March 12, 1992|By McClatchy News Service

SACRAMENTO -- Fifty years after the federal government kicked Yoshie Iwasaki off the West Sacramento land belonging to her husband's family and sent her, her infant son and her husband to an internment camp in Tule Lake, a local governing board wants to kick the 83-year-old widow off her property.

The Washington Unified School District wants to build a new high school to go with the upscale homes developers are planning in the city's Southport area. And the board has decided it wants Mrs. Iwasaki's property as the site.

Like 50 years ago, Mrs. Iwasaki said she was given no advance warning; she learned of the school board's plans in the newspaper.

"I went through this once before and I said then I would never leave this place again," Mrs. Iwasaki said. "This is another internment if they get this place without our consent."

The board is scheduled to vote on the site selection later this month. It has already concurred with the district staff's choice of

the Iwasaki farm as the preferred site.

The school district wants to build a 3,000-student high school, complete with football stadium and swimming pool on the 50 acres.

The choice is a curious one, because active railroad tracks run across the back end of the property.

Washington Unified Superintendent Del Alberti on Monday emphasized that no formal action has been taken and that's why Mrs. Iwasaki wasn't notified.

He said the state Department of Education has reviewed the district architect's plans and believes the railroad tracks would not be a problem.

In January, Mr. Alberti's staff reported that the district could seize it by condemnation or that the city of West Sacramento was willing to cooperate by rezoning the land as non-agricultural.

Mrs. Iwasaki remembers vividly the frustration she and others of her generation of Japanese-Americans felt when they were stripped of their property and livelihoods and condemned to isolated camps under Executive Order 9066.

"Even during the evacuation, my husband would say 'You can't fight the government,' " she said. "But the kids now . . . well, they are different than we were then. They want to fight back. We're not going to give the land to them."
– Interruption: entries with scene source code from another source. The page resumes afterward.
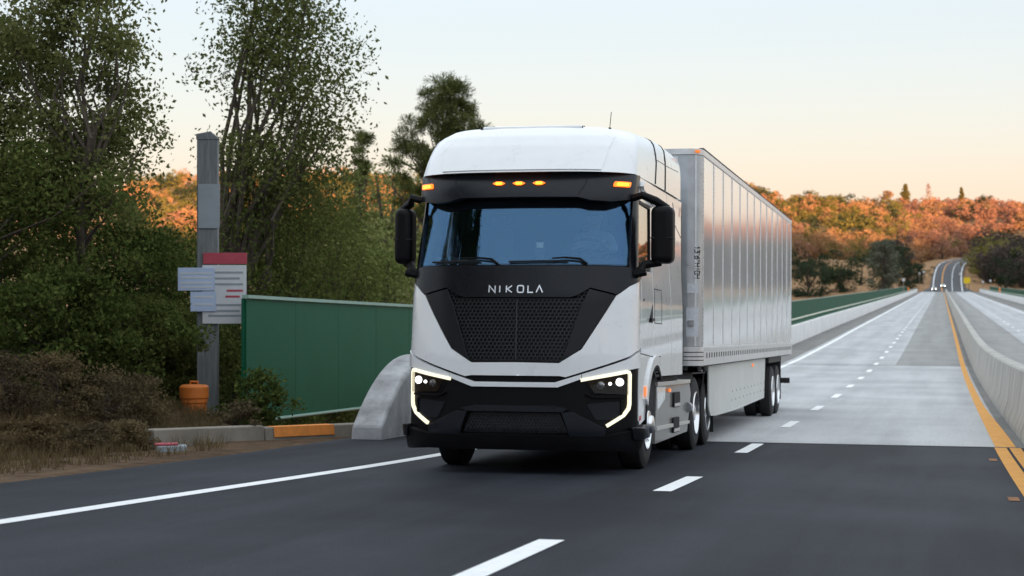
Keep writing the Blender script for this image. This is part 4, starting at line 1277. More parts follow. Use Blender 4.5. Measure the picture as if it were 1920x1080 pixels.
def honeycomb(name, poly, fn, m, parent, rad, off, depth):
    from_poly = [Vector(p) for p in poly]
    def inside(q):
        c = False; j = len(from_poly) - 1
        for i in range(len(from_poly)):
            a, b = from_poly[i], from_poly[j]
            if (a.y > q[1]) != (b.y > q[1]) and q[0] < (b.x - a.x) * (q[1] - a.y) / (b.y - a.y) + a.x: c = not c
            j = i
        return c
    mb = MB()
    dx, dz = rad * math.sqrt(3), rad * 1.5
    for r_ in range(-40, 40):
        for c_ in range(-40, 40):
            q = (c_ * dx + (r_ % 2) * dx / 2, 1.6 + r_ * dz)
            if not inside(q): continue
            V = []
            for rr, oo in ((rad * .985, off), (rad * .80, off), (rad * .76, off - depth)):
                for k in range(6):
                    a = math.pi / 6 + k * math.pi / 3
                    V.append(fn(q[0] + rr * math.cos(a), q[1] + rr * math.sin(a), oo))
            F = []
            for k in range(6):
                k2 = (k + 1) % 6
                F += [(k, k2, 6 + k2, 6 + k), (6 + k, 6 + k2, 12 + k2, 12 + k)]
            mb.add(V, F)
    return mb.build(name, m, parent, False)
honeycomb('grille_mesh', sym([(0, 1.262), (.50, 1.262), (.545, 1.335), (.73, 1.86), (.80, 2.03), (.66, 1.945), (0, 1.935)]), SF, M['mesh'], tr, .0265, -.012, .03)
ribbon('grille_bar', [(.01, 1.275), (.01, 1.925)], .016, SF, M['mesh'], tr, .0, .02)
# NIKOLA, letter by letter
LET = {'N': ([[(0, 0), (0, 1), (.85, 0), (.85, 1)]], .85), 'I': ([[(0, 0), (0, 1)]], .0), 'K': ([[(0, 0), (0, 1)], [(.8, 1), (.12, .5), (.8, 0)]], .8),
       'O': ('ring', .85), 'L': ([[(0, 1), (0, 0), (.72, 0)]], .72), 'A': ([[(0, 0), (.45, 1), (.9, 0)]], .9)}
cx = -.312; H = .074
widths = [('N', -.310), ('I', -.188), ('K', -.112), ('O', .015), ('L', .135), ('A', .228)]
for ch, x0 in widths:
    st, w = LET[ch]
    def fnl(u, v, o, x0=x0): return SF(x0 + u, 2.005 + v, o)
    if st == 'ring':
        pts = rounded([(0, 0), (.068, 0), (.068, H), (0, H)], .018, 3)
        ribbon('letter', pts, .0135, fnl, M['chrome'], tr, .016, .012, closed=True)
    else:
        o0 = None
        for i, pl in enumerate(st):
            q = [(a * .08, b * H) for a, b in pl]
            o_ = ribbon('letter' if i == 0 else 'letter_arm', q, .0135, fnl, M['chrome'], tr if i == 0 else o0, .016 + .001 * i, .012)
            if i == 0: o0 = o_

# ---- bumper
panel('bumper', sym([(0, .962), (.48, .962), (.742, 1.056), (1.325, 1.162), (1.50, 1.18), (1.50, .45), (.80, .45), (.55, .70), (0, .70)]), SF, M['plastic'], tr, -.012, .06, bev=.012, grid=.06)
panel('bumper_beam', sym([(0, .700), (.54, .700), (.60, .735), (.45, .765), (0, .765)]), SF, M['visor'], tr, .045, .06, bev=.018)
for sg in (1, -1):
    p = [(.53, .695), (.66, .695), (1.0, .525), (1.0, .43), (.62, .43), (.60, .50)]
    panel('bumper_wing', p if sg > 0 else mir(p), SF, M['visor'], tr, .04, .06, bev=.014)
    p = [(.80, .79), (1.19, .82), (1.19, .63), (.90, .615)]
    panel('fog_panel', p if sg > 0 else mir(p), SF, M['visor'], tr, -.004, .012, bev=.004, rnd=.03)
    p = [(.78, .90), (.90, .88), (1.24, .885), (1.24, .865), (.88, .855)]
    panel('lamp_ledge', p if sg > 0 else mir(p), SF, M['plastic'], tr, .025, .04, bev=.004)
    p = [(1.18, .83), (1.205, .83), (1.205, .66), (1.18, .66)]
    panel('fog_trim', p if sg > 0 else mir(p), SF, M['plastic'], tr, .01, .02, bev=.003)
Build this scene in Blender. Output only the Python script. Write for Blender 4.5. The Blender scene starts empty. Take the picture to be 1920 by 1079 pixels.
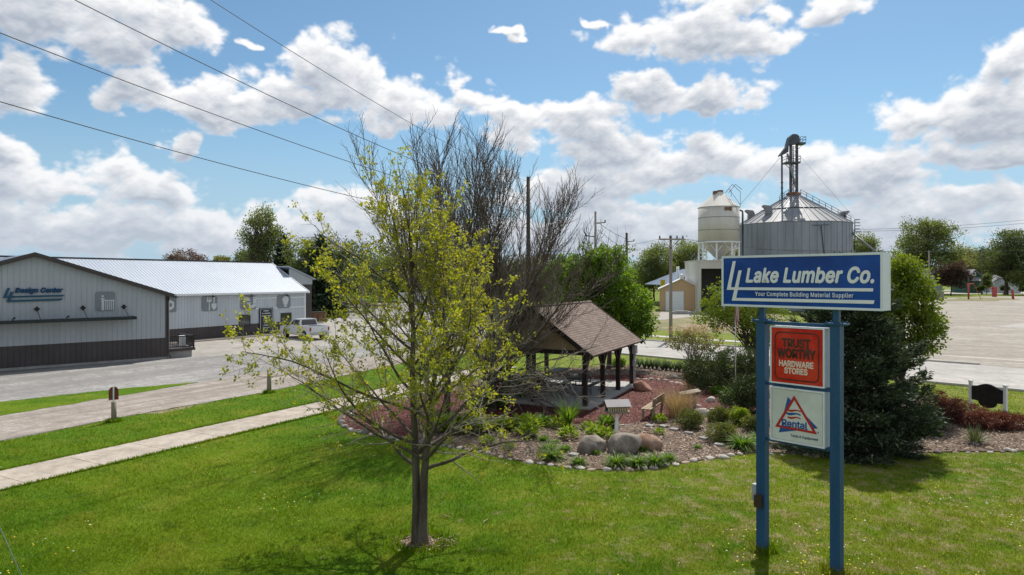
import bpy, bmesh, math, random
import numpy as np
from mathutils import Vector, Matrix
from mathutils.geometry import tessellate_polygon

R = math.radians
PI = math.pi
SC = bpy.context.scene
COL = SC.collection

# ------------------------------------------------------------------ camera
CAM_H, FPX, HOR = 5.7, 1280.0, 522.0     # eye height (m), focal length and horizon row on a 1920 px wide frame
cam_data = bpy.data.cameras.new("camera")
cam_data.sensor_width = 36.0
cam_data.lens = 36.0 * FPX / 1920.0
cam_data.shift_y = (HOR - 539.5) / 1920.0
cam_data.clip_start = 0.1
cam_data.clip_end = 4000.0
camera = bpy.data.objects.new("camera", cam_data)
camera.location = (0, 0, CAM_H)
camera.rotation_euler = (R(90), 0, 0)
COL.objects.link(camera)
SC.camera = camera

# ------------------------------------------------------------------ light
SUN_AZ, SUN_EL = R(21.0), R(54.0)        # azimuth from +Y towards +X
sun_data = bpy.data.lights.new("sun", 'SUN')
sun_data.energy = 4.7
sun_data.angle = R(0.53)
sun_data.color = (1.0, 0.95, 0.87)
sun = bpy.data.objects.new("sun", sun_data)
sun_dir = Vector((math.sin(SUN_AZ) * math.cos(SUN_EL), math.cos(SUN_AZ) * math.cos(SUN_EL), math.sin(SUN_EL)))
sun.rotation_euler = (-sun_dir).to_track_quat('-Z', 'Y').to_euler()
sun.location = sun_dir * 60
COL.objects.link(sun)

SC.view_settings.view_transform = 'Standard'
SC.view_settings.look = 'None'
SC.view_settings.exposure = 0.12
SC.view_settings.gamma = 1.0
try:
    SC.view_settings.use_curve_mapping = False
except Exception:
    pass
SC.cycles.max_bounces = 8
SC.cycles.transparent_max_bounces = 8
SC.cycles.caustics_reflective = False
SC.cycles.caustics_refractive = False


# ------------------------------------------------------------------ node helpers
class NT:
    def __init__(s, tree):
        s.t = tree
        s.n = tree.nodes
        s.l = tree.links

    def new(s, kind, **kw):
        n = s.n.new(kind)
        for k, v in kw.items():
            setattr(n, k, v)
        return n

    def put(s, sock, v):
        if v is None:
            return
        if hasattr(v, 'is_output') or isinstance(v, bpy.types.NodeSocket):
            s.l.new(v, sock)
        else:
            try:
                sock.default_value = v
            except Exception:
                sock.default_value = (v, v, v)

    def math(s, op, a, b=None, c=None, clamp=False):
        n = s.new('ShaderNodeMath', operation=op)
        n.use_clamp = clamp
        s.put(n.inputs[0], a)
        s.put(n.inputs[1], b)
        s.put(n.inputs[2], c)
        return n.outputs[0]

    def vmath(s, op, a, b=None, scale=None):
        n = s.new('ShaderNodeVectorMath', operation=op)
        s.put(n.inputs[0], a)
        s.put(n.inputs[1], b)
        if scale is not None:
            s.put(n.inputs['Scale'], scale)
        return n.outputs['Value'] if op in ('LENGTH', 'DOT_PRODUCT', 'DISTANCE') else n.outputs['Vector']

    def mix(s, f, a, b, mode='MIX'):
        n = s.new('ShaderNodeMix', data_type='RGBA', blend_type=mode)
        s.put(n.inputs[0], f)
        for i, v in ((6, a), (7, b)):
            if isinstance(v, (tuple, list)):
                n.inputs[i].default_value = (*v[:3], 1.0)
            else:
                s.put(n.inputs[i], v)
        return n.outputs[2]

    def step(s, v, lo, hi, smooth=True):
        n = s.new('ShaderNodeMapRange', interpolation_type='SMOOTHSTEP' if smooth else 'LINEAR')
        s.put(n.inputs[0], v)
        n.inputs[1].default_value = lo
        n.inputs[2].default_value = hi
        n.inputs[3].default_value = 0.0
        n.inputs[4].default_value = 1.0
        return n.outputs[0]

    def noise(s, vec, scale, detail=4, rough=0.55, dist=0.0, out='Fac'):
        n = s.new('ShaderNodeTexNoise')
        s.put(n.inputs['Vector'], vec)
        n.inputs['Scale'].default_value = scale
        n.inputs['Detail'].default_value = detail
        n.inputs['Roughness'].default_value = rough
        n.inputs['Distortion'].default_value = dist
        return n.outputs[out]


# ------------------------------------------------------------------ sky (all of it by direction)
world = bpy.data.worlds.new("World")
SC.world = world
world.use_nodes = True

CLOUDS = [  # where each cumulus hangs and how far it spreads: written as frame pixels, turned into azimuth / elevation
    (100, 10, 330, 100), (330, 40, 110, 70), (190, 90, 120, 60), (40, 150, 110, 80),
    (290, 190, 150, 50), (420, 215, 130, 50), (520, 190, 150, 70), (640, 150, 110, 90), (760, 195, 110, 75), (880, 188, 75, 26),
    (480, 78, 26, 14), (948, 60, 34, 10), (320, 275, 48, 48),
    (15, 275, 60, 50), (215, 325, 70, 55), (100, 345, 130, 55), (0, 340, 90, 70), (290, 360, 170, 50), (300, 440, 800, 70), (640, 400, 160, 50),
    (1200, 75, 100, 70), (1320, 65, 130, 80), (1420, 80, 75, 48), (1380, 15, 90, 45), (1560, 20, 120, 45), (1110, 40, 26, 12),
    (1310, 190, 170, 48), (1220, 170, 70, 36), (1000, 240, 140, 50), (1090, 235, 95, 55), (940, 212, 70, 28), (1130, 275, 110, 70),
    (1300, 315, 270, 66), (1500, 300, 130, 45), (1600, 330, 160, 60), (1770, 395, 260, 66), (1100, 355, 220, 66),
    (1860, 210, 200, 90), (1910, 120, 110, 85), (1760, 212, 110, 46), (1850, 290, 170, 46), (1400, 440, 900, 70),
    (2200, 260, 260, 120), (-280, 300, 240, 110), (300, -220, 300, 120), (1300, -260, 320, 90),
]


AZ0, AZ1, EL0, EL1 = R(-72), R(72), R(-2), R(46)


def perlin(x, y, seed, per=512):
    """Gradient noise on a lattice, in about -1..1."""
    rg = np.random.default_rng(seed)
    ang = rg.random((per, per)) * 2 * PI
    gx, gy = np.cos(ang).astype(np.float32), np.sin(ang).astype(np.float32)
    xi, yi = np.floor(x).astype(np.int32), np.floor(y).astype(np.int32)
    fx, fy = (x - xi).astype(np.float32), (y - yi).astype(np.float32)
    x0, x1, y0, y1 = xi % per, (xi + 1) % per, yi % per, (yi + 1) % per
    u, v = fx * fx * fx * (fx * (fx * 6 - 15) + 10), fy * fy * fy * (fy * (fy * 6 - 15) + 10)
    n00 = gx[y0, x0] * fx + gy[y0, x0] * fy
    n10 = gx[y0, x1] * (fx - 1) + gy[y0, x1] * fy
    n01 = gx[y1, x0] * fx + gy[y1, x0] * (fy - 1)
    n11 = gx[y1, x1] * (fx - 1) + gy[y1, x1] * (fy - 1)
    a = n00 + u * (n10 - n00)
    return (a + v * (n01 + u * (n11 - n01) - a)) * 1.45


def fbm(x, y, seed, octv, gain=0.5, lac=2.03, billow=False):
    t, a, f, nrm = 0, 1.0, 1.0, 0.0
    for o in range(octv):
        n = perlin(x * f + 11.3 * o, y * f + 7.7 * o, seed + o)
        t = t + a * (np.abs(n) * 2 - 0.75 if billow else n)
        nrm += a
        a *= gain
        f *= lac
    return t / nrm


def cloud_cover(W=2560, H=860):
    """Cumulus cover computed over azimuth and elevation: light reaching each cloud, and how opaque it is."""
    az = np.linspace(AZ0, AZ1, W, dtype=np.float32)[None, :].repeat(H, 0)
    el = np.linspace(EL0, EL1, H, dtype=np.float32)[:, None].repeat(W, 1)
    sx, sy = az * 9.0, el * 14.0
    wx = fbm(sx, sy, 40, 3) * 0.055 + fbm(sx * 4, sy * 4, 50, 3) * 0.014
    wy = fbm(sx, sy, 60, 3) * 0.030 + fbm(sx * 4, sy * 4, 70, 3) * 0.010
    qa, qe = az + wx, el + wy
    macro = np.full((H, W), -9.0, np.float32)
    for (px, py, rx, ry) in CLOUDS:
        a0 = math.atan2(px - 960.0, FPX)
        e0 = math.atan2((HOR - py), math.hypot(FPX, px - 960.0))
        ra, re = rx / FPX * math.cos(a0) ** 2, ry / FPX * math.cos(a0)
        dy = (qe - e0) / re
        dy = np.where(dy < 0, dy * 1.35, dy)              # flatter undersides
        d = 1.0 - np.sqrt(((qa - a0) / ra) ** 2 + dy ** 2)
        k = 0.22
        h = np.clip(0.5 + 0.5 * (d - macro) / k, 0, 1)    # soft union
        macro = macro * (1 - h) + d * h + k * h * (1 - h)
    macro = np.clip(macro, -1.1, 0.75)
    lowf = np.clip((el - 0.02) / 0.16, 0, 1)
    b1 = fbm(az * 16, el * 22, 80, 7, 0.55, billow=True)
    b2 = fbm(az * 13 + 5, el * (26 - 8 * lowf), 90, 6, 0.55)
    dens = macro * 0.95 + 0.46 * b1 + 0.54 * b2
    dens += 0.10 * (1 - lowf) - 0.01
    T = np.clip(dens, 0, 1.2)
    px_el = (EL1 - EL0) / H
    # optical depth towards the light (upwards, a little towards the sun's side)
    tau = np.zeros_like(T)
    for i, (step, wgt) in enumerate(((0.004, .9), (0.010, 1.0), (0.019, 1.1), (0.032, 1.2), (0.050, 1.2), (0.075, 1.0))):
        sh = max(1, int(step / px_el)); sw = int(step * 0.35 / ((AZ1 - AZ0) / W))
        r = np.zeros_like(T)
        r[:-sh, :W - sw] = T[sh:, sw:]
        tau += wgt * r
    lit = np.exp(-0.56 * np.clip(tau - 0.45, 0, None))
    sh = 2
    g = np.zeros_like(T); g[:-sh] = dens[:-sh] - dens[sh:]
    g2 = np.zeros_like(T); g2[:-7, :-3] = dens[:-7, :-3] - dens[7:, 3:]
    lit = np.clip(lit + 0.75 * np.clip(g, -.5, .5) + 0.60 * np.clip(g2, -.6, .6), 0, 1)
    lit = np.where(T < 0.35, lit + (0.35 - T) * 0.9 * (1 - lit), lit)   # thin edges glow
    alpha = np.clip((dens + 0.06) / 0.36, 0, 1)
    alpha = alpha * alpha * (3 - 2 * alpha)
    edge = np.minimum(np.clip((az - AZ0) / 0.15, 0, 1), np.clip((AZ1 - az) / 0.15, 0, 1)) * np.clip((EL1 - el) / 0.12, 0, 1)
    img = np.zeros((H, W, 4), np.float32)
    img[..., 0] = lit
    img[..., 1] = alpha * edge
    img[..., 3] = 1
    im = bpy.data.images.new("cloud_cover", W, H, alpha=False, float_buffer=True)
    im.colorspace_settings.name = 'Non-Color'
    im.pixels.foreach_set(img.ravel())
    im.update()
    im.pack()
    return im


def cloud_rest(W=1024, H=256):  # random clouds out of view, added to lift the fill light
    """Broken cumulus over the rest of the sky, on a flat layer seen from below."""
    az = np.linspace(-PI, PI, W, dtype=np.float32)[None, :].repeat(H, 0)
    el = np.linspace(0, PI / 2, H, dtype=np.float32)[:, None].repeat(W, 1)
    q = 1.0 / np.tan(np.clip(el, 0.06, 1.57))
    x, y = np.sin(az) * q, np.cos(az) * q
    d = fbm(x * 1.1 + 20, y * 1.1 + 20, 130, 6, 0.55) * 1.5 + 0.16
    front = np.clip((np.abs(az) - R(60)) / 0.2, 0, 1)
    d = d * np.maximum(front, np.clip((el - R(38)) / 0.2, 0, 1))
    sund = np.arccos(np.clip(np.sin(el) * math.sin(SUN_EL) + np.cos(el) * math.cos(SUN_EL) * np.cos(az - SUN_AZ), -1, 1))
    d = d * np.clip((sund - 0.10) / 0.15, 0, 1)           # the sun shines through a gap
    a = np.clip(d / 0.25, 0, 1)
    img = np.zeros((H, W, 4), np.float32)
    img[..., 0] = np.clip(1.05 - 0.5 * d, 0.3, 1)
    img[..., 1] = a * a * (3 - 2 * a)
    img[..., 3] = 1
    im = bpy.data.images.new("cloud_cover_rest", W, H, alpha=False, float_buffer=True)
    im.colorspace_settings.name = 'Non-Color'
    im.pixels.foreach_set(img.ravel())
    im.update()
    im.pack()
    return im


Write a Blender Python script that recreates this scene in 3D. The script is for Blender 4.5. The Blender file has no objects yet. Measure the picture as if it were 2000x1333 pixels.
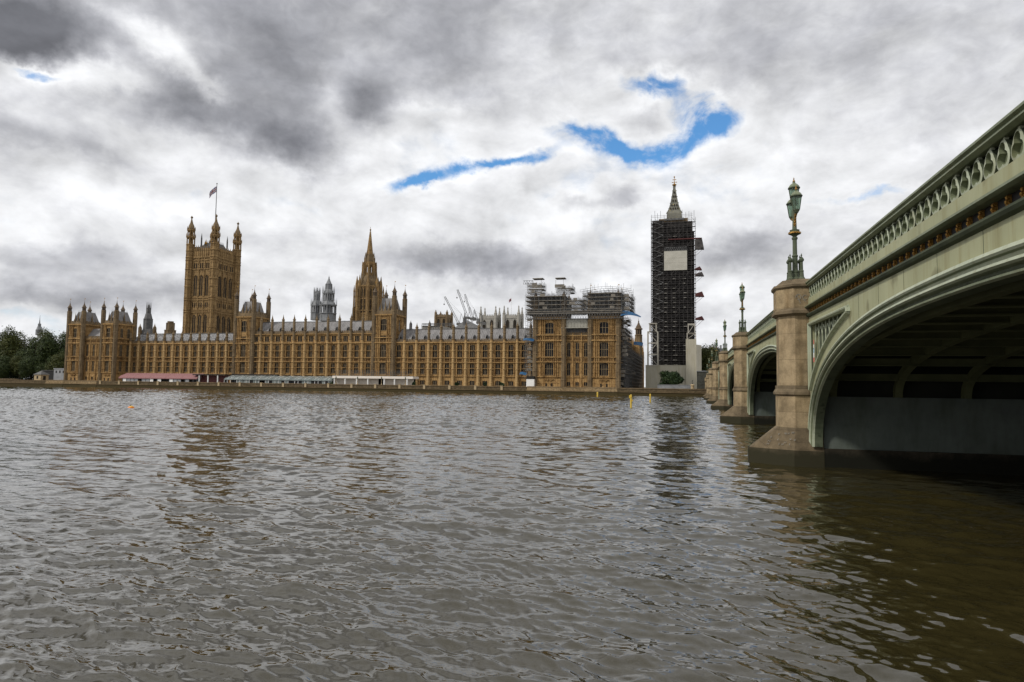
import bpy, math, random
import numpy as np
from math import sin, cos, tan, pi, radians, sqrt, atan, atan2, asin
from mathutils import Vector, Matrix

random.seed(7)
SC = bpy.context.scene
COL = SC.collection

# ------------------------------------------------------------------ camera
F_PX, YAW, PITCH, ROLL, CAM_H = 1313.0, 0.2652, 0.0656, 0.0129, 3.311   # measured for the 2000 px wide photograph
_cy, _sy, _cp, _sp = cos(YAW), sin(YAW), cos(PITCH), sin(PITCH)
C_F = Vector((-_sy * _cp, _cy * _cp, _sp))
_R = Vector((_cy, _sy, 0))
_U = _R.cross(C_F)
C_R = cos(ROLL) * _R + sin(ROLL) * _U
C_U = -sin(ROLL) * _R + cos(ROLL) * _U
cam_data = bpy.data.cameras.new("camera")
cam_data.sensor_width = 36.0
cam_data.lens = 36.0 * F_PX / 2000.0
cam_data.clip_start = 0.1
cam_data.clip_end = 6000.0
cam = bpy.data.objects.new("camera", cam_data)
cam.matrix_world = Matrix(((C_R.x, C_U.x, -C_F.x, 0), (C_R.y, C_U.y, -C_F.y, 0), (C_R.z, C_U.z, -C_F.z, CAM_H), (0, 0, 0, 1)))
COL.objects.link(cam)
SC.camera = cam


def ray(px, py):
    return C_F + C_R * ((px - 1000) / F_PX) - C_U * ((py - 666.5) / F_PX)


def at(px, py, Y):
    """point of the place at depth Y (metres across the river) seen at a spot of the photograph"""
    d = ray(px, py)
    t = Y / d.y
    return Vector((d.x * t, Y, CAM_H + d.z * t))


def sky_at(px, py):
    d = ray(px, py).normalized()
    return math.degrees(atan2(d.x, d.y)), math.degrees(asin(d.z))


# ------------------------------------------------------------------ world: clouded daylight
SUN_EL, SUN_AZ = radians(43), radians(-132)      # azimuth measured from +Y towards +X
W = bpy.data.worlds.new("World")
SC.world = W
W.use_nodes = True
nt = W.node_tree
nt.nodes.clear()


def N(kind, **kw):
    n = nt.nodes.new(kind)
    for k, v in kw.items():
        setattr(n, k, v)
    return n


def L(a, b):
    nt.links.new(a, b)


def M_(op, a, b=None, c=None, clamp=False):
    n = N('ShaderNodeMath', operation=op)
    n.use_clamp = clamp
    for i, x in enumerate((a, b, c)):
        if x is None:
            continue
        if isinstance(x, (int, float)):
            n.inputs[i].default_value = x
        else:
            L(x, n.inputs[i])
    return n.outputs[0]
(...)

Her son, Richard, lives in Los Angeles, and her daughter, Phyllis, lives with her in her neat, well-kept home that is surrounded on both sides by fertile fields.

Could a political entity like a school board withstand the images of condemning a Japanese-American family's land on the 50th anniversary of Executive Order 9066?

Mr. Alberti concedes that taking Mrs. Iwasaki's land "very possibly" could pose a public relations problem because "no public agency likes to use the eminent domain proceedings."

Mrs. Iwasaki's husband, Nathan, died in 1968 and the farm's fields have been leased out to other growers.

"I just can't leave this place," Yoshie Iwasaki said.